Task to carry out: From the listing below, extract every line in which the word "part" appears.

Provided records:
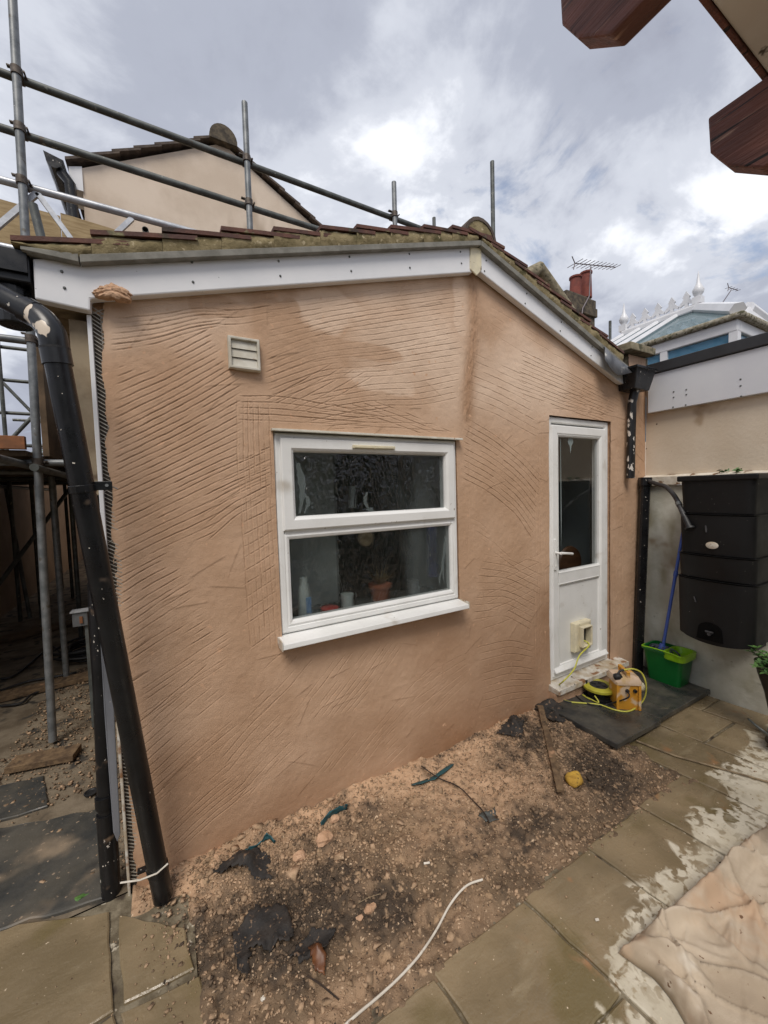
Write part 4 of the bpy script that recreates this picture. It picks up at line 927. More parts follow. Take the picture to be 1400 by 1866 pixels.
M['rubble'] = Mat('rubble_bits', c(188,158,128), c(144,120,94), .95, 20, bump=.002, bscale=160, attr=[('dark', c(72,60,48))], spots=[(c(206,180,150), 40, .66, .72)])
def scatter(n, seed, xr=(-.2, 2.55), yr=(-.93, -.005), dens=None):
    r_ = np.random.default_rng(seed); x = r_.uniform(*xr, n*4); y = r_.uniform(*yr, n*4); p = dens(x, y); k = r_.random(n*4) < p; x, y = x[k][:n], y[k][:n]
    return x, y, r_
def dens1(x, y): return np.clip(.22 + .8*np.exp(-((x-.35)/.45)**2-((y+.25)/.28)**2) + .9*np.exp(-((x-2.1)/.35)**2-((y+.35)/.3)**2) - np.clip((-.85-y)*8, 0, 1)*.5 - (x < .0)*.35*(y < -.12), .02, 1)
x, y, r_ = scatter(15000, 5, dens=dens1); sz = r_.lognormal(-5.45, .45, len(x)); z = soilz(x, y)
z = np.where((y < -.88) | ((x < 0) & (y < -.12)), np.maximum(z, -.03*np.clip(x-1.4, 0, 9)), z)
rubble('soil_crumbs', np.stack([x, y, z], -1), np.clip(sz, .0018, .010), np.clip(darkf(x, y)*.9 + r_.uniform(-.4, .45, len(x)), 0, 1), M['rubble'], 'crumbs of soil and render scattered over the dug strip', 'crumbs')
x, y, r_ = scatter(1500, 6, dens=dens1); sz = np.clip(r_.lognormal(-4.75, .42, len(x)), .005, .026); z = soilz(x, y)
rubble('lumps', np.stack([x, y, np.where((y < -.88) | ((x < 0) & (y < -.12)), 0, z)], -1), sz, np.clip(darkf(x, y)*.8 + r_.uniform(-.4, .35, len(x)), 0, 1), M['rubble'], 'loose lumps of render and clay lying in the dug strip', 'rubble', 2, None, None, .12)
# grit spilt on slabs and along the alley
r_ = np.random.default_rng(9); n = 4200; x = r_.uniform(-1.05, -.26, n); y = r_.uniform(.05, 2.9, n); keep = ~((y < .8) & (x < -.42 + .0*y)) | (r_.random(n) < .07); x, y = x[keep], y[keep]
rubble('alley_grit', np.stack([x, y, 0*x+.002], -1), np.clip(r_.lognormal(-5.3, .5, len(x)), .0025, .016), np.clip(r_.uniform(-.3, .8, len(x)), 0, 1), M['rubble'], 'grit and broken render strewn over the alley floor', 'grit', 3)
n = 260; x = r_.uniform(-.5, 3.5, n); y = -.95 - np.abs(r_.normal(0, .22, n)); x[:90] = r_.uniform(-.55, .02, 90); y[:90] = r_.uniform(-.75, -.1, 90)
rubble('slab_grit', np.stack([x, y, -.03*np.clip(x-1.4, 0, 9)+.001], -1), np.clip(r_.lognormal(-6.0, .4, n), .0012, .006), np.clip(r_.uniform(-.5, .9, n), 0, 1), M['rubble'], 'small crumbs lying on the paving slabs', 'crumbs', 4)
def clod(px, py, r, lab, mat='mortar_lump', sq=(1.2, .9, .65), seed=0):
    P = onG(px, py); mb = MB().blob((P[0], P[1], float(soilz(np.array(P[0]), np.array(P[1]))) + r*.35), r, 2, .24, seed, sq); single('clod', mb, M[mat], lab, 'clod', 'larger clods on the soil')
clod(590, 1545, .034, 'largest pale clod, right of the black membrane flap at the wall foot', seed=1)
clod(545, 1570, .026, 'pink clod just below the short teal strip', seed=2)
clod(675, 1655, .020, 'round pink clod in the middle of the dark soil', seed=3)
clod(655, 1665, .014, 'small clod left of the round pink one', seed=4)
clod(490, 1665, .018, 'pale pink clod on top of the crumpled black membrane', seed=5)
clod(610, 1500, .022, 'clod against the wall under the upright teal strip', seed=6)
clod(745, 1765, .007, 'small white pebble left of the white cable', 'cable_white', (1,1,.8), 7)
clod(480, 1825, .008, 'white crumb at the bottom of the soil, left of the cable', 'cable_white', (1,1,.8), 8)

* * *

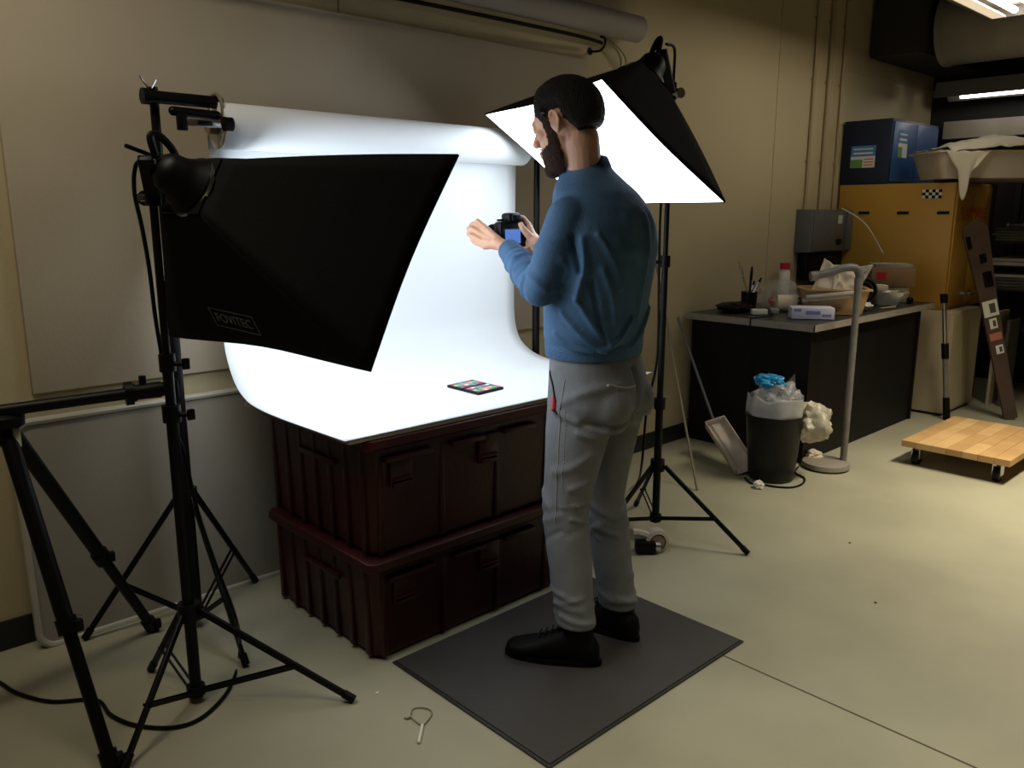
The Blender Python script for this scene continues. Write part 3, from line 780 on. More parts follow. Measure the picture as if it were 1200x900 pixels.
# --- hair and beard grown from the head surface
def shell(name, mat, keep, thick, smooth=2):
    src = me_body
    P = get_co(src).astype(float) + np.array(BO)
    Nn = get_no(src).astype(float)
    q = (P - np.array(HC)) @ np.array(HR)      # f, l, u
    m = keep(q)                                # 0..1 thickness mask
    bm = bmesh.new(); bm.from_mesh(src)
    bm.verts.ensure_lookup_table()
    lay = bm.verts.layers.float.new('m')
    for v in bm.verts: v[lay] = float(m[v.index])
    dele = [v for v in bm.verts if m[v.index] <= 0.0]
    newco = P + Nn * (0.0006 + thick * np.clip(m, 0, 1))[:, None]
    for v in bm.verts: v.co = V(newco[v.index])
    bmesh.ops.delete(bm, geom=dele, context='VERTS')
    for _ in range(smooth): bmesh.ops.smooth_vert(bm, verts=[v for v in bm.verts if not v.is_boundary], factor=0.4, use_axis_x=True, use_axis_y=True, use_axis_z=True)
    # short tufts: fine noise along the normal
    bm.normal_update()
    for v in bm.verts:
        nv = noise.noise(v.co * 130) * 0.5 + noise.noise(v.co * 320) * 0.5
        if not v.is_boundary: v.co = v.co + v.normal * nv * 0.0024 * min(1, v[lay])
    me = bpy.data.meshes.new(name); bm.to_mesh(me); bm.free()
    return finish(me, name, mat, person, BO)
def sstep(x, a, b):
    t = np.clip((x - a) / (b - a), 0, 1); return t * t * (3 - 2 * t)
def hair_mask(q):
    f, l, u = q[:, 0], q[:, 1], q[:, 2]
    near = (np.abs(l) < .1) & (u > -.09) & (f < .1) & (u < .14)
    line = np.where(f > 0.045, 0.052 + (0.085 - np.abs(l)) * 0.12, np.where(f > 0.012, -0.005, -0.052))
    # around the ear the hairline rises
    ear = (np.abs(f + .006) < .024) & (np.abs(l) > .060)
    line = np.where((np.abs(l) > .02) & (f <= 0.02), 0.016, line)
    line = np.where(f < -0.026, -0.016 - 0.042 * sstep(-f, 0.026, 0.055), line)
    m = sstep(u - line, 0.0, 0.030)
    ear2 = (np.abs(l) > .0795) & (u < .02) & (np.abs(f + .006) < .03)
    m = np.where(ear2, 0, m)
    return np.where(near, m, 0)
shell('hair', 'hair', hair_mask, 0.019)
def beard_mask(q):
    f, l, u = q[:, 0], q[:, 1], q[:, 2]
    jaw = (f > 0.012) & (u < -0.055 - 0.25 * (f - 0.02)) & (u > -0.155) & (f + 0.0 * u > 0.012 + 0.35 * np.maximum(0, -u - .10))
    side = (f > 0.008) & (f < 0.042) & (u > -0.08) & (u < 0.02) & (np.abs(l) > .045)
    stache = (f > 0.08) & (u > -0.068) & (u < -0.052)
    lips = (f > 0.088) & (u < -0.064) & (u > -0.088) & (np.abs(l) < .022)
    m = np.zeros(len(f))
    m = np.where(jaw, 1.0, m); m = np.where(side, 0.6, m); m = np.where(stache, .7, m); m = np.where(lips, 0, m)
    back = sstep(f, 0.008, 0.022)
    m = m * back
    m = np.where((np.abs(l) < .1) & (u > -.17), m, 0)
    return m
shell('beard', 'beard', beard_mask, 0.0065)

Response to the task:
Write part 4 of the bpy script that recreates this picture. It picks up at line 927. More parts follow. Take the picture to be 1400 by 1866 pixels.
The Blender Python script for this scene continues. Write part 3, from line 780 on. More parts follow. Measure the picture as if it were 1200x900 pixels.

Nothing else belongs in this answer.